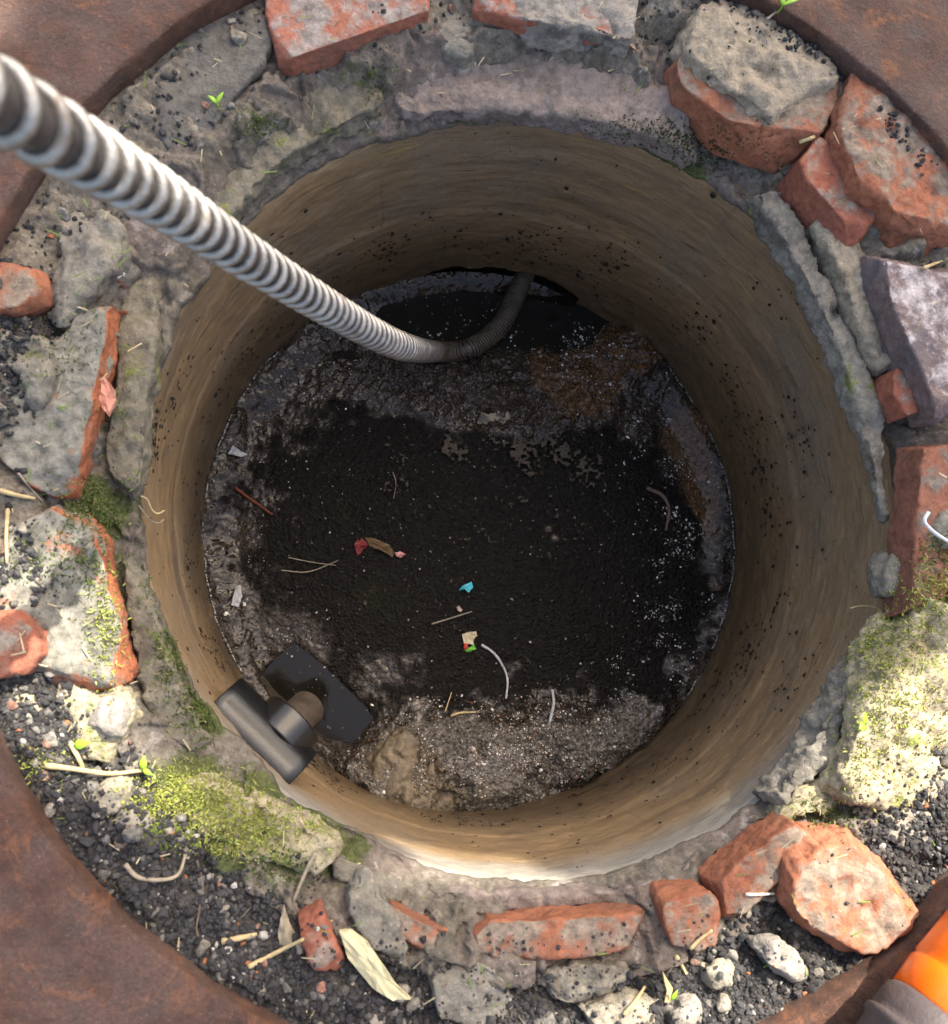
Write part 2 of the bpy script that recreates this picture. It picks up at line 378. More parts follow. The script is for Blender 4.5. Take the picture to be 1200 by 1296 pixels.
# cement collar that closes the joint between pipe and bricks
NC, NCT = 74, 1200
tc_ = np.linspace(0, 2*np.pi, NCT, endpoint=False); cc_ = np.stack([np.cos(tc_), np.sin(tc_), 0*tc_], -1)
rin = .401-.016*np.clip(fbm(cc_*4.5, 3, 58)+.05, 0, 1)-.006*np.clip(fbm(cc_*16, 3, 59), 0, 1)-.0016*fbm(cc_*60, 2, 60)
kk = np.linspace(0, 1, NC)[:, None]; RR2 = rin[None]+kk*(.482-rin[None]); TT2 = np.repeat(tc_[None], NC, 0)
X = RR2*np.cos(TT2); Y = RR2*np.sin(TT2); P3 = np.stack([X, Y, 0*X], -1)
ter = fbm(P3*11, 4, 51); ter2 = fbm(P3*7, 3, 55); ter3 = fbm(P3*19, 4, 57)
Zc = .006 + .044*sst(.400, .462, RR2+.012*ter) + .010*sst(-.05, .0, ter-.02)*sst(.04, .2, kk) + .009*sst(.10, .125, ter2)*sst(.05, .2, kk) + .007*sst(.04, .06, ter3)*sst(.03, .15, kk) - .006*sst(.22, .25, ter3)*sst(.03, .15, kk)
Zc = Zc + (.008*fbm(P3*36, 4, 52) + .0045*fbm(P3*110, 4, 53))*sst(.0, .06, kk) - .10*sst(.90, 1.0, kk)
drp = .016+.012*fbm(cc_*9, 3, 62)            # ragged lip that hangs over the pipe edge
Zc[1] = np.minimum(Zc[1], .003-drp*.35); Zc[0] = -drp; X[0] = (RP+.006)*np.cos(tc_); Y[0] = (RP+.006)*np.sin(tc_)
collar = mk('mortar_collar', np.stack([X, Y, Zc], -1).reshape(-1, 3), grid_faces(NC, NCT, True), M_collar, shaft)
add_fac(collar, 'Moss', moss_field(X, Y).ravel())

# outlet pipe mouth in the far wall, its crown just above the water
ca = R(TA); cd = Vector((math.cos(ca), math.sin(ca), 0)); cs = Vector((-cd.y, cd.x, 0))
V = []; na = 28
hw = RP*math.sin(R(HW))*1.0
for i, L in enumerate(np.linspace(.402, 1.1, 8)):
    for j in range(na):
        a = math.pi*j/(na-1)
        p = cd*L + cs*(math.cos(a)*hw*1.02); V.append((p.x, p.y, ZW-.015+.064*math.sin(a)))
mk('outlet_pipe', V, grid_faces(8, na), simple('slimy_pipe', (.018,.015,.010), .5, .4, 40), shaft)

# ------------------------------------------------------------------ water
rw_ = np.linspace(.001, .43, 170); tw_ = np.linspace(0, 2*np.pi, 420, endpoint=False); RW, TW = np.meshgrid(rw_, tw_, indexing='ij'); XW = RW*np.cos(TW); YW = RW*np.sin(TW)
pr_ = at(560, 490, ZW); rip = np.exp(-((XW-pr_.x)**2/.15**2+(YW-pr_.y)**2/.05**2)); PW = np.stack([XW, YW, 0*XW], -1)
ZWv = ZW+rip*(.0030*fbm(PW*np.array([34, 60, 1])+2*fbm(PW*12, 2, 130)[..., None], 3, 131)+.0010*fbm(PW*150, 2, 132))     # stirred where the hose enters
water = tag(mk('water', np.stack([XW, YW, ZWv], -1).reshape(-1, 3), grid_faces(170, 420, True), M_water), kind='structure')
pw = [cd*.42+cs*.16, cd*1.1+cs*.16, cd*1.1-cs*.16, cd*.42-cs*.16]
mk('water_outlet', [(p.x, p.y, ZW-.002) for p in pw], [(0,1,2,3)], M_water, water)

# ------------------------------------------------------------------ iron frame
NF = 900; th = np.linspace(0, 2*np.pi, NF, endpoint=False)
prof = [(.61,.03),(RF+.014,.034),(RF+.004,.05),(RF,.08),(RF,ZF-.006),(RF+.0006,ZF-.0012),(RF+.003,ZF)]+[(RF+.003+.25*k/26, ZF+.002*math.sin(k*.9)*(k<25)) for k in range(1,27)]+[(RF+.262,ZF-.004),(RF+.264,.06)]
V = []
for i, (r, z) in enumerate(prof):
    w_ = .0040*fbm(np.stack([np.cos(th)*9, np.sin(th)*9, 0*th+i*.25], -1), 5, 61, .6)
    for q, t in enumerate(th):
        V.append(((r+w_[q]*(i<9))*math.cos(t), (r+w_[q]*(i<9))*math.sin(t), z+.3*w_[q]))
frame = mk('iron_ring', V, grid_faces(len(prof), NF, True)[:, ::-1], M_rust)
tag(frame, 'rusty reddish brown iron ring frame around the opening', 'frame')

# =================================================================== BRICKS, MORTAR LUMPS AND STONES
def chaikin(p, n=1, q=.22):
    for _ in range(n):
        o = []
        for i in range(len(p)):
            a, b = p[i], p[(i+1) % len(p)]; o += [a*(1-q)+b*q, a*q+b*(1-q)]
        p = o
    return p
def lump(name, pix, z, th_, mat, parent=None, amp=.004, vox=.0034, flare=.0, tilt=(0,0), seed=0, rnd=1, dome=0.0, cuts=5):
    pts = [np.array(at(x, y, z))[:2] for x, y in pix]
    ar = sum(pts[i][0]*pts[(i+1)%len(pts)][1]-pts[(i+1)%len(pts)][0]*pts[i][1] for i in range(len(pts)))
    if ar < 0: pts = pts[::-1]
    pts = chaikin(pts, rnd); c = sum(pts)/len(pts); n = len(pts)
    V = []
    for k, (zz, s) in enumerate(((z-th_, 1+flare), (z, 1.0))):
        for p in pts:
            q = c+(p-c)*s
            V.append((q[0], q[1], zz + (tilt[0]*(q[0]-c[0])+tilt[1]*(q[1]-c[1]) if k else 0)))
    F = [tuple(range(n-1, -1, -1)), tuple(range(n, 2*n))]+[(i, (i+1)%n, n+(i+1)%n, n+i) for i in range(n)]
    me = bpy.data.meshes.new(name); me.from_pydata(V, [], F); me.update()
    o = bpy.data.objects.new('tmp', me); C.objects.link(o)
    m = o.modifiers.new('r', 'REMESH'); m.mode = 'VOXEL'; m.voxel_size = vox
    dg = bpy.context.evaluated_depsgraph_get()
    me2 = bpy.data.meshes.new_from_object(o.evaluated_get(dg)); bpy.data.objects.remove(o)
    nv = len(me2.vertices); co = np.zeros(nv*3); me2.vertices.foreach_get('co', co); co = co.reshape(-1, 3)
    nn = np.zeros(nv*3); me2.vertices.foreach_get('normal', nn); nn = nn.reshape(-1, 3)
    if dome:
        d2 = np.hypot(co[:,0]-c[0], co[:,1]-c[1]); rm = max(np.hypot(*(p-c)) for p in pts)
        up = sst(z-th_, z, co[:,2]); co[:,2] -= up*dome*(d2/rm)**2
    rf = random.Random(seed*13+5); ctr = np.array([c[0], c[1], z-th_*.5]); ext = np.abs(co-ctr).max(0)
    for _ in range(cuts):
        pn = np.array([rf.gauss(0,1), rf.gauss(0,1), abs(rf.gauss(0,.7))]); pn /= np.linalg.norm(pn)
        pr = (co-ctr)@pn; lim = pr.max()*rf.uniform(.74,.93); ov = np.clip(pr-lim, 0, None); co = co-ov[:, None]*pn*.92
    q = co+seed*3.7
    d = amp*(1.5*fbm(q*26, 3, seed+70)+.55*fbm(q*85, 3, seed+71)) - amp*.9*np.clip(fbm(q*48, 2, seed+72)-.25, 0, 1)*3
    d += amp*.38*fbm(q*240, 2, seed+73)
    co = co+nn*d[:, None]
    me2.vertices.foreach_set('co', co.ravel()); me2.name = name; me2.update()
    return link(name, me2, mat, parent)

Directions
Only the number is wanted: how many lines contain the string "that"?

Response to the task
3